Anneyle travmalarınız hayatınızı yönetir!
Çok şaşırtıcı, çok iç yakıcı, düşündürücü ama cesurdu... Mehmet Ali Erbil’in ‘40’ programında Jülide Ateş’e söylediklerinden bahsediyorum. Ergenlik döneminde onu...
Çok şaşırtıcı, çok iç yakıcı, düşündürücü ama cesurdu... Mehmet Ali Erbil’in ‘40’ programında Jülide Ateş’e söylediklerinden bahsediyorum. Ergenlik döneminde onu istemeyen üvey baba yüzünden annesinin kendisine sahip çıkamadığını gözyaşları içinde anlattı; “Annemi sevemedim” dedi. Bir çocuğun anneyle ya da babayla ama en çok da anneyle yaşadığı travmalar, hayatında kalıcı izler bırakıyor maalesef. Ben uzman değilim ama okuduklarım, dinlediklerim, deneyimlerim bunun şaşmaz bir gerçek olduğunu gösterdi bana her zaman. Mesela, gidin bir psikoloğa...
Bir sorununuzu anlatmaya başlayın; anında anne ve babayla ilişkinize, çocukluğunuza iner. Mutlaka oradan bir yara çıkar; nettir bu, değişmez. Erbil’in annesiyle ilgili anlattıkları da tam buna denk geliyor. Annesi tarafından terkedilmiş, sevgi alamamış. Dolayısıyla sevilme ihtiyacı çok yüksek. Kadınlarla ilişkisine de yansıyor bu durum.
Davranış Bilimleri Uzmanı Aşkım Kapışmak’ın konuya dair söyledikleri şu; “Şimdi anladınız mı Erbil’in evliliklerinin yürümemesinin ama ayrılsa da eski eşleri ile arasının iyi olmasının sebebini? Anne bir insanın hayatında en önemli faktör. Fark etmeden yaptıkları pek çok davranış, çocukta kalıcı hasarlara neden olabiliyor. Bir insanı çözmek isterseniz annesine bakın. Çünkü yaşamla bağ, anneyle başlıyor” diyor. O kadar doğru ki.

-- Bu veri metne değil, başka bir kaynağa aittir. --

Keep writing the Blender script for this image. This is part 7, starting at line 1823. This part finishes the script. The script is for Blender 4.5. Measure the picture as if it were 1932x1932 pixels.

Anneyle yaşanan travmalar, çok travmatik ilişkiler yaşatıyor gerçekten de... “Beni öpme, muhtemelen annemden sevgi görmediğim için, sen bunu yaptığında kötü oluyorum” diyen adamlar tanıdım. Bu yüzden bilerek ya da bilmeyerek hayatındaki kadınlara intikamını alırcasına kötü davranan, onu ezmeye çalışan, yok sayan, eleştiren, sevse bile kalkanlarını kaldıran adamlar.
Anneyle yaşadığı ilişkiye göre kişilik geliştiriyorlar aslında. O yüzden Aşkım Kapışmak’ın şu sözlerini de iliştirmek isterim bu yazıya: “Anne adaylarına rica ediyorum, kendinizle çalışmadan anne olmayın. Kişilik yapınız, duygu durumunuz, geçmiş deneyimleriniz anne olmaya uygun mu? Değilse, evleneceğiniz kişi de doğru eş değildir. Sonuç, travmatik çocuklar. Kimsenin buna hakkı yok.
Anne baba ehliyeti şart.” Ve yine uzmanından tavsiye: “Bu travmalar, profesyonel bir süreçle çözülmezse, bununla baş edilemez. Kişi, kendine de, hayatına soktuğu kişiye de mutsuzluk yükler...” Özetle, bu cesur açıklamaları dedikodu için değil, anlamak, öğrenmek için okuyun derim.